Dari uraian pengertian pendidikan Sekolah Dasar itu maka dapat dikatakan

bahwa tujuan akhir dari pendidikan di Sekolah Dasar adalah agar siswa dapat

memiliki pengetahuan, keterampilan, sikap dan kepribadian yang baik yang

diperoleh melalui kegiatan belajar mengajar sebagai penerapan kegiatan

kurikulum yang berlaku.

i. Efektif adalah suatu cara untuk memanfaatkan suatu hal agar memperoleh

hasil yang sebaik-baiknya, acuannya adalah kepada suatu ukuran tingkat

kesesuaian antara hasil yang dicapai dengan hasil yang diharapkan

sebagaimana telah terlebih dahulu ditetapkan. Efektif mengandung pula

pengertian kualitatif. Efektif lebih mengarah ke pencapaian sasaran.

g. Efisien adalah menggunakan sesuatu hal dengan sebaik-baiknya agar hasil

yang dicapai dapat berjalan maksimal. Berpijak pada definisi itu efisiensi

yaitu suatu cara bagaimana menghemat sumber daya dan sumber dana dalam

proses produksi dengan tanpa mengurangi hasil yang dicapai sesuai dengan

rencana yang telah ditetapkan. Efisien harus selalu bersifat kuantitatif dan

dapat diukur (measureable). Efisien dalam menggunakan masukan (input)

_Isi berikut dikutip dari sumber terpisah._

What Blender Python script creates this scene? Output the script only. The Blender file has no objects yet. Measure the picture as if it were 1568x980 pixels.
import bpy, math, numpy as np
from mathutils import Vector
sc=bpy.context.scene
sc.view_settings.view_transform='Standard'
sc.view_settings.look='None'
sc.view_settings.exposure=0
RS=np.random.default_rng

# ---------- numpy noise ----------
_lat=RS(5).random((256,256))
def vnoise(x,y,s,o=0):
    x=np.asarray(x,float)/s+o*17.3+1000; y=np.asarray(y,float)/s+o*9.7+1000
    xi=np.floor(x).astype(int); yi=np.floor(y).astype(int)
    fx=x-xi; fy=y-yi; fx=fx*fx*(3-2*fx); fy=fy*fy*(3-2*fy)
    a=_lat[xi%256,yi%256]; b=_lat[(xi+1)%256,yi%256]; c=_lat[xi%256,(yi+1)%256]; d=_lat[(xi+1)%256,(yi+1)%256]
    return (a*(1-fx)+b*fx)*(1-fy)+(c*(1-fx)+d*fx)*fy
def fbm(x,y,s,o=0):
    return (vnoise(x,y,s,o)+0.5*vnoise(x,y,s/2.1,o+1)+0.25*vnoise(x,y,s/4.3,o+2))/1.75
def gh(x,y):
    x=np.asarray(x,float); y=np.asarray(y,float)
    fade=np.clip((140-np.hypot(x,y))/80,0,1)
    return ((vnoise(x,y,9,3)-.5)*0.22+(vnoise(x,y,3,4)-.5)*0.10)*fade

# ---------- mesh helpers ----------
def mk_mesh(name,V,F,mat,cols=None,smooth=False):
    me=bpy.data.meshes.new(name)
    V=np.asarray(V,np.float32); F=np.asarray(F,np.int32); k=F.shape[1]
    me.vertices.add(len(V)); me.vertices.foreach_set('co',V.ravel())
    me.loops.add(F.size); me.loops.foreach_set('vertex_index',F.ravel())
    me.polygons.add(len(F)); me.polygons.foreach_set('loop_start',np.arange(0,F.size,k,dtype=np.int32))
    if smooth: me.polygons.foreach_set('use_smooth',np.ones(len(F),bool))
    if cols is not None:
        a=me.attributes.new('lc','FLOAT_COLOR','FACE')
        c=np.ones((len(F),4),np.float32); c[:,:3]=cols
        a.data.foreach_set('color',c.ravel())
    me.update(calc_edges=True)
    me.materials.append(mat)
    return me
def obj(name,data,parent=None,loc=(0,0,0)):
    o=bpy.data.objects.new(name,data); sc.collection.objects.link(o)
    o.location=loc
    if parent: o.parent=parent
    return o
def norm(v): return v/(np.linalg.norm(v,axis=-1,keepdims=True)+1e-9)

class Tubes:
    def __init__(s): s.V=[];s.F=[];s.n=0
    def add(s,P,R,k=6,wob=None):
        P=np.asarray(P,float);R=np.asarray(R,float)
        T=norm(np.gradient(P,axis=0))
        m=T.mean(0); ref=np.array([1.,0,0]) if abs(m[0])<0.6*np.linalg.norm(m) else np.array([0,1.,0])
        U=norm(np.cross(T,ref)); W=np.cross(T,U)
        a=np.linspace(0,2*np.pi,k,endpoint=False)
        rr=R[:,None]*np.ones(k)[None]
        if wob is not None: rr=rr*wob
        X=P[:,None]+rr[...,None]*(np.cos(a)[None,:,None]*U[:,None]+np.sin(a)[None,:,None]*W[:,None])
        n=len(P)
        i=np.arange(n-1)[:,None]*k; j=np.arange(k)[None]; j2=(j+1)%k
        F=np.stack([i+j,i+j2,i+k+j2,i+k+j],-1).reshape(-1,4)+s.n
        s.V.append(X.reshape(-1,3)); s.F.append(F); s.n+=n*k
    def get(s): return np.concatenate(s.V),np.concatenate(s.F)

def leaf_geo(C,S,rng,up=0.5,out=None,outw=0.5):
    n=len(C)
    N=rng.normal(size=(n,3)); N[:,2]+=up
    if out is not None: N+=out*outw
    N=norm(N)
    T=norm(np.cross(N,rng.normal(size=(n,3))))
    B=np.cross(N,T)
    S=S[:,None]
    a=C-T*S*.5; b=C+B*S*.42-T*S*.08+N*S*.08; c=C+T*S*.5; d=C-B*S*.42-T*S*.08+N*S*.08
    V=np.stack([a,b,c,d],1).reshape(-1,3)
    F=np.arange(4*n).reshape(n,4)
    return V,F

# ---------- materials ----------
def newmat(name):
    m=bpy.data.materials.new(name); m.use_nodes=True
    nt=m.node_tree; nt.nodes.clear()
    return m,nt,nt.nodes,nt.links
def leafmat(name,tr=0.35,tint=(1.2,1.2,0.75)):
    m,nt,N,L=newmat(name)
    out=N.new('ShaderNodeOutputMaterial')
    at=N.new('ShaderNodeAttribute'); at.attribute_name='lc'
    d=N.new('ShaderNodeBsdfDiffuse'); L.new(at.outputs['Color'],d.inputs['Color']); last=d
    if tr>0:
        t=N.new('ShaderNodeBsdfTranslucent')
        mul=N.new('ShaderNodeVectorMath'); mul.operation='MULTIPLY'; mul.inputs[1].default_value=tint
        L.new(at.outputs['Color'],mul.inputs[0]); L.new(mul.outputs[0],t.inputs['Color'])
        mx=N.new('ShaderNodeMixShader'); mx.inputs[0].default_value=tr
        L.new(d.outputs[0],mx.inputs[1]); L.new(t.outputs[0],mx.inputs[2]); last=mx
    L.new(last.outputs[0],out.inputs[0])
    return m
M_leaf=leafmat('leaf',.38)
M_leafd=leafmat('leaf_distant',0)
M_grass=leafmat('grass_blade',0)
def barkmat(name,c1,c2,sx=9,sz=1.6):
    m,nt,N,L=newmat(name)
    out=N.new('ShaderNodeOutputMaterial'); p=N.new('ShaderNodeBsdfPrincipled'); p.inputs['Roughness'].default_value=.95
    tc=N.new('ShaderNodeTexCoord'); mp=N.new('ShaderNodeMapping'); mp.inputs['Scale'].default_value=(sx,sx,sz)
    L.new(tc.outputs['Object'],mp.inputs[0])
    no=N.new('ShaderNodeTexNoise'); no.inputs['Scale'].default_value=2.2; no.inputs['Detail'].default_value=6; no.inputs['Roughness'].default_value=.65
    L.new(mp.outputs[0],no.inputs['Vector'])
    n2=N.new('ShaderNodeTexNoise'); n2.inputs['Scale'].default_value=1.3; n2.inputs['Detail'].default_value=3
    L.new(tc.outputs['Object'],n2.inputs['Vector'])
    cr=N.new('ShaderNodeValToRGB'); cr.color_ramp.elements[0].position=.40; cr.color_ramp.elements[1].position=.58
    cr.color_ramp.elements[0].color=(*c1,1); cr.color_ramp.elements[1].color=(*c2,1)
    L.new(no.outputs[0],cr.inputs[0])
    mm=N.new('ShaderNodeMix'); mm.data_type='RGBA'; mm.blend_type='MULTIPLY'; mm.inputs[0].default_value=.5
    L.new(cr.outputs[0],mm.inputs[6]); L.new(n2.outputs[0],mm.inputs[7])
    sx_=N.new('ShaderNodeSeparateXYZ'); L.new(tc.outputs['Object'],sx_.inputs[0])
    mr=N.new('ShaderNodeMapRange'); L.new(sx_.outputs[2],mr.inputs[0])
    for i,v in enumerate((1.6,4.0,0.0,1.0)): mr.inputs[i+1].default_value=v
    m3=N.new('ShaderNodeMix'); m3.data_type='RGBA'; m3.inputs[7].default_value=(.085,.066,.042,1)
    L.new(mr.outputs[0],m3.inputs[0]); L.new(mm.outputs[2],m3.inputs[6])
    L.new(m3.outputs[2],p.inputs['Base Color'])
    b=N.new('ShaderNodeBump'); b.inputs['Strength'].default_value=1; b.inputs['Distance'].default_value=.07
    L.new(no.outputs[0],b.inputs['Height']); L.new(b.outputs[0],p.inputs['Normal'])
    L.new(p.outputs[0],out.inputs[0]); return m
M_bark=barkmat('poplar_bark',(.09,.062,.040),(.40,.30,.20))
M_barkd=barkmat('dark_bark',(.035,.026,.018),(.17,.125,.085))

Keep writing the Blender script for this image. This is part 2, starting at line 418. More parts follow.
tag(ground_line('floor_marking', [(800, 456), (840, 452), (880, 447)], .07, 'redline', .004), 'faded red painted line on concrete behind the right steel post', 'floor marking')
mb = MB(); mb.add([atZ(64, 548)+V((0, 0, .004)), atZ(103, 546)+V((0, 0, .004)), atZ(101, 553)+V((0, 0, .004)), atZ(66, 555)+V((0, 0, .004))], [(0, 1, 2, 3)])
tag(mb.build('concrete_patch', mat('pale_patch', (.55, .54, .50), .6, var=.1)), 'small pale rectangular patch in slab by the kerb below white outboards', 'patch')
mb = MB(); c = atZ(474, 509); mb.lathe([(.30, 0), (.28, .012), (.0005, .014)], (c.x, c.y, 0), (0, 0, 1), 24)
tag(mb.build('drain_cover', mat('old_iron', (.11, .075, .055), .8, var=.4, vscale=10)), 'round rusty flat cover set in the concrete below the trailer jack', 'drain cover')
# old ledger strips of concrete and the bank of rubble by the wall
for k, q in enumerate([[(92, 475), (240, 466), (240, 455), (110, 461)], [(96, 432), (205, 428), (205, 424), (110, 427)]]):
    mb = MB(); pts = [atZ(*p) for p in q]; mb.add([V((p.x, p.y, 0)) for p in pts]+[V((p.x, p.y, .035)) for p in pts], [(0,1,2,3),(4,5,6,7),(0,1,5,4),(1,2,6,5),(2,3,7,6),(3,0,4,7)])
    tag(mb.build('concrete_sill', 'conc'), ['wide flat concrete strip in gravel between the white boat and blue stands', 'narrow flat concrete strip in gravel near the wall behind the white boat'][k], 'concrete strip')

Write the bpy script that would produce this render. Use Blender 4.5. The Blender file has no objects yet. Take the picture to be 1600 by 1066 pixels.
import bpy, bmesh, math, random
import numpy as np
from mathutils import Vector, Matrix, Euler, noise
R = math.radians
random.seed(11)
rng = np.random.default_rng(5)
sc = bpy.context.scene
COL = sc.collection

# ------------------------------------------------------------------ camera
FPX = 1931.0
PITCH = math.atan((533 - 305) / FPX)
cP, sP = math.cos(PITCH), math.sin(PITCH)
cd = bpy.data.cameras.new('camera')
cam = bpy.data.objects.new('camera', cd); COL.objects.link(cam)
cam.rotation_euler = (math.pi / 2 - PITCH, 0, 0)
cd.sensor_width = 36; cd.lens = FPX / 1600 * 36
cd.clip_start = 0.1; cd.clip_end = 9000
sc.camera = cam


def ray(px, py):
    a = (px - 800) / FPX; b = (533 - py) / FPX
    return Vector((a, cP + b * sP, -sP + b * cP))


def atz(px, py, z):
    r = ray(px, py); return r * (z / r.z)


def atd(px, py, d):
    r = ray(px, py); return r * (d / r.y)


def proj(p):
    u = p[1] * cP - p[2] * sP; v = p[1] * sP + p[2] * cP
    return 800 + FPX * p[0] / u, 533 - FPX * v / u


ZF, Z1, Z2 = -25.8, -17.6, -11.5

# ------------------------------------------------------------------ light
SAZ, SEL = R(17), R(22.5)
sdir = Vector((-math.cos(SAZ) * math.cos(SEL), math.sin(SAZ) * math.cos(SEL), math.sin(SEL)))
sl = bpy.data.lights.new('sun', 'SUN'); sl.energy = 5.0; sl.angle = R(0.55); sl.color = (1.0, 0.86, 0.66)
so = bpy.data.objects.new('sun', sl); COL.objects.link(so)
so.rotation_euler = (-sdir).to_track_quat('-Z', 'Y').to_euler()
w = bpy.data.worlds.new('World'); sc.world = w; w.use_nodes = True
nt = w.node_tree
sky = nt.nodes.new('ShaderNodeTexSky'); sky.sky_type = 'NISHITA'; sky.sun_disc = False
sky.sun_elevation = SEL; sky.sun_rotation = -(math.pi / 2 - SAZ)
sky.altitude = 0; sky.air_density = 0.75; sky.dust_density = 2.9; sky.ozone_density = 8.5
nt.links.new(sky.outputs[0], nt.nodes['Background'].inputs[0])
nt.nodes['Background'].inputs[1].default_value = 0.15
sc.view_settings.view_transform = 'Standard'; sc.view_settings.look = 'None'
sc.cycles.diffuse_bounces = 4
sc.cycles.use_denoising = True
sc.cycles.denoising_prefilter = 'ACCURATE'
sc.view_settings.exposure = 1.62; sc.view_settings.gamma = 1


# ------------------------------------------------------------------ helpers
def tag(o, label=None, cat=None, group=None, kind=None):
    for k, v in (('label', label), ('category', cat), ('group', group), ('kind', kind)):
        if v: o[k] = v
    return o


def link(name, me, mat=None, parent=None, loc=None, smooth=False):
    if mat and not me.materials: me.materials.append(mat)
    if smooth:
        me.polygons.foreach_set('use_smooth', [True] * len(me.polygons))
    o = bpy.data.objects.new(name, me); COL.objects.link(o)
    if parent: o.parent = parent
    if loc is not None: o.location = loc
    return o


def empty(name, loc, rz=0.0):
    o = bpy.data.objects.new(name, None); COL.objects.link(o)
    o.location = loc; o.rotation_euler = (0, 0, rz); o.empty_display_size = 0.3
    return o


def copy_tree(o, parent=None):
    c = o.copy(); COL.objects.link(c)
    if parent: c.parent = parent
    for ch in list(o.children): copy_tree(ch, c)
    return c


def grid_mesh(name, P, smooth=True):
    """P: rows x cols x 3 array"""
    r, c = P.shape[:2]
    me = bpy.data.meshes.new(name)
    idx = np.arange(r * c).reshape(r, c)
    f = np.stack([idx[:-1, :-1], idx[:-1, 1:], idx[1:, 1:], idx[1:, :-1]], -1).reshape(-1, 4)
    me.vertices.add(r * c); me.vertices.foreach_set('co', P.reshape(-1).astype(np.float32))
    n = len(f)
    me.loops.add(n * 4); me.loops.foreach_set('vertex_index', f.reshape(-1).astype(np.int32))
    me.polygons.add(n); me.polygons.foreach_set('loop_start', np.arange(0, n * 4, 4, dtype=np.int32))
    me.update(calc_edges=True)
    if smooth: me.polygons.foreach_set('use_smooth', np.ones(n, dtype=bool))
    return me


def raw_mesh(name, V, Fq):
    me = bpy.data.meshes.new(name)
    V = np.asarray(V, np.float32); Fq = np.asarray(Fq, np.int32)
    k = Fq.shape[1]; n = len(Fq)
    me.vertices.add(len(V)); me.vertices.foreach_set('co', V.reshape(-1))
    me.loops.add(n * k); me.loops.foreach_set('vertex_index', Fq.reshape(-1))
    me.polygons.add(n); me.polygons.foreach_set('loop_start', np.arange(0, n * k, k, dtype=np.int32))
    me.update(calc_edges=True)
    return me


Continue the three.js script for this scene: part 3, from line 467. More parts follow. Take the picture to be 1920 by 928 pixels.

akan menghasilkan produktivitas yang tinggi, yang merupakan tujuan dari

setiap organisasi.

h. Penyelenggaraan Pendidikan yang dimaksudkan dalam penelitian ini

adalah penyelenggaraan pendidikan Sekolah Dasar. Tanggung jawab

pembinaan secara menyeluruh berada pada Kementerian Pendidikan

Nasional. Khusus di lingkungan pembinaan Sekolah Dasar sebagian tugas

dan tanggung jawab itu diserahkan kepada pemerintah daerah setempat

(Kementerian Dalam Negeri) sebagai tugas otonomi daerah.